Maurice eventually came to England and married an English woman but, after having two boys, the pair divorced. Maurice took custody and brought his sons up in Hackney, east London, "essentially as Indian kids".
"Our mum was English but whenever my dad could afford meat we'd have curry and rice," Carter says. "When he couldn't afford meat, he'd drop a few boiled eggs in the sauce of the dhal and we'd have it with rice. That's how we were brought up.
"He sacrificed everything. He was a qualified City & Guilds leather technician and had job offers all over the world, but he had to put everything on hold to bring us up.
"He would take menial jobs just to be able to take us to nursery. He'd be stacking shelves in an off licence just to know that he could drop us off at 9am and pick us up at 3pm."
Carter had a "tough" upbringing during the 1970s and 1980s. Suffering racist abuse was a common part of a far from regular life, the beginnings of a rags to riches journey that would not be out of place in a Bollywood script.
He would be woken at 6am by his father on frosty winter mornings and ordered to go out running in his local park to "get one over" the other kids trying to make it as footballers. He would also be told to get some milk off someone's doorstep on the way back if they had none at home.
Maurice also liked to gamble and would sometimes tell Carter and his brother, who were "free dinner school kids like Marcus Rashford", not to run around at playtime as there would be no evening meal because he had lost his money on the horses.
Sometimes, though, Carter says, "he won and we'd go up to Drummond Street in Euston and we'd have a curry and buy Indian sweets".
On the pitch, despite "getting kicked all over the place" and dealing with "major abuse" playing for his youth team, Carter was picked up by Crystal Palace when he was 14.
"Whenever I got abuse, I always wanted to prove the person who instigated that racism wrong," he says. "I wanted to humiliate him on the football field. That would be my answer back.

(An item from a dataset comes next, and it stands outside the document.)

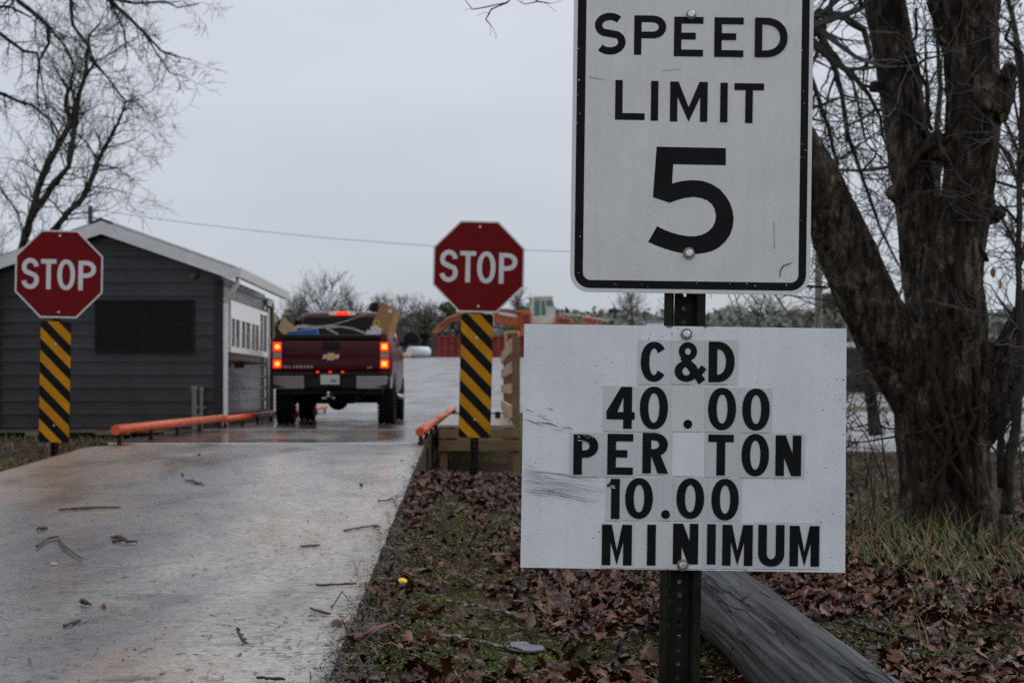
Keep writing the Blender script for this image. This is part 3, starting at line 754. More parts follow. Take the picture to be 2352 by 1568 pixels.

"I would never go back home and tell my dad. I knew how much that would hurt him.
"He would've thought that because of his skin colour, my skin colour is what it is and, because of that, I got racial abuse and there was nothing he could do about it.
"I took it on myself and became thick-skinned. It made me more determined.
"You have to show them that: 'Yes, you called me that, but that Indian boy you just tried to kick has just humiliated you; you are going to be reading about me and watching me play for the biggest clubs in world football.' That's how I spun it round."
Carter's dream of making it big took a hit when he was released by Crystal Palace at 19. He worked his way back into the game at Queens Park Rangers before making his name at Millwall.
Aged 22, Carter was part of a Lions side that won the old Second Division title in 1988. With Teddy Sheringham and Tony Cascarino in the team, they were promoted to the top flight for the first time.
Still, only those closest to him - such as Sheringham, who had played in the same Sunday team growing up - knew about his Asian background.
"My second chance came at Millwall," Carter says. "Football was very different back then and I felt there was no real need to disclose my Indian heritage - it was just about playing.
"Hardly any of my team-mates knew of my Asian heritage apart from Teddy. I always felt welcomed at Millwall but I'd sometimes get a few racial comments from the opposition just because I looked a bit different.
"Looking back, they were comments which you probably couldn't get away with now, but I never took them to heart. For me, it just made me more determined.
"To get on in football, if you were to take offence or have any bitterness towards it and bite back, then I probably would have got a harder time. It's not nice to hear, but it was a different era back then.
"It was all about getting your head down and making sure you stayed in that first team to better your career."
Carter did just that as Dalglish came calling and he moved to the reigning English champions Liverpool.
British Asians to have played in the Premier League since Carter include Michael Chopra, who made his debut for Newcastle United in May 2003, and Zesh Rehman, whose first appearance for Fulham came against Liverpool in 2004.
At present, there are 10 British Asians among 4,000 professional footballers in the UK - that is 0.25% compared with 7% of the population as a whole.
So, does Carter regret not making more of his Asian heritage to help inspire others from the same background?
"When I signed for Liverpool, there was never any mention of: 'Do you have any Asian background or foreign heritage?'" he says.
"I was very lucky to get my second chance in football and what I didn't want to do - looking back - was bring anything to attention which could possibly be seen as a detriment to me. There were no Asian players back then.
"People would still talk about black players saying they didn't like it in the cold, or that Asian players were too lightweight. I couldn't afford for anything to be brought up where it was going to be a detriment to my career.
"If I had highlighted my British Asian heritage it would have, perhaps, shone a light on being the first one to ever play for Liverpool and Arsenal.
"It could have given that belief to youngsters up and down the country, that they too could make it. But, on the whole - even taking that into consideration - I still don't have any underlying regrets.
"There is part regret that I wasn't able to feel strong enough or have the conviction at the time to actually come out and shine a spotlight on it. But outweighing that was the fact that, to do that would be pointing myself out as someone different, when it shouldn't be like that. It shouldn't be about the colour of your skin.
"It has to feel right in all aspects for you to disclose something. It wasn't a conscious decision that: 'I'm going to keep this a secret.' It was nothing like that.
"If people came up to me and said, 'I spoke to your dad the other day, I didn't know you were Asian', I was pleased as punch. I would never be one to hide that."
Carter's playing career ended in 1999 with a final stint at Millwall, following spells at Oxford and Portsmouth. He now works as a co-commentator for radio and does some work for the English Football League. He lives in Hertfordshire, on the outskirts of London, with his wife and two children.
He still makes dhal like his father used to when on cooking duties.
"I'm very proud of my Asian heritage and the fact that my father was so proud," says Carter.
"All he ever wanted me to be was a sportsman and to realise the ability I had - to strive and be the best I could and to reach the top. I was able to make him proud when he was alive.
"Looking back at my career, to think that I played for two of the biggest clubs in world football - I'd have to take that from where I was as a little kid."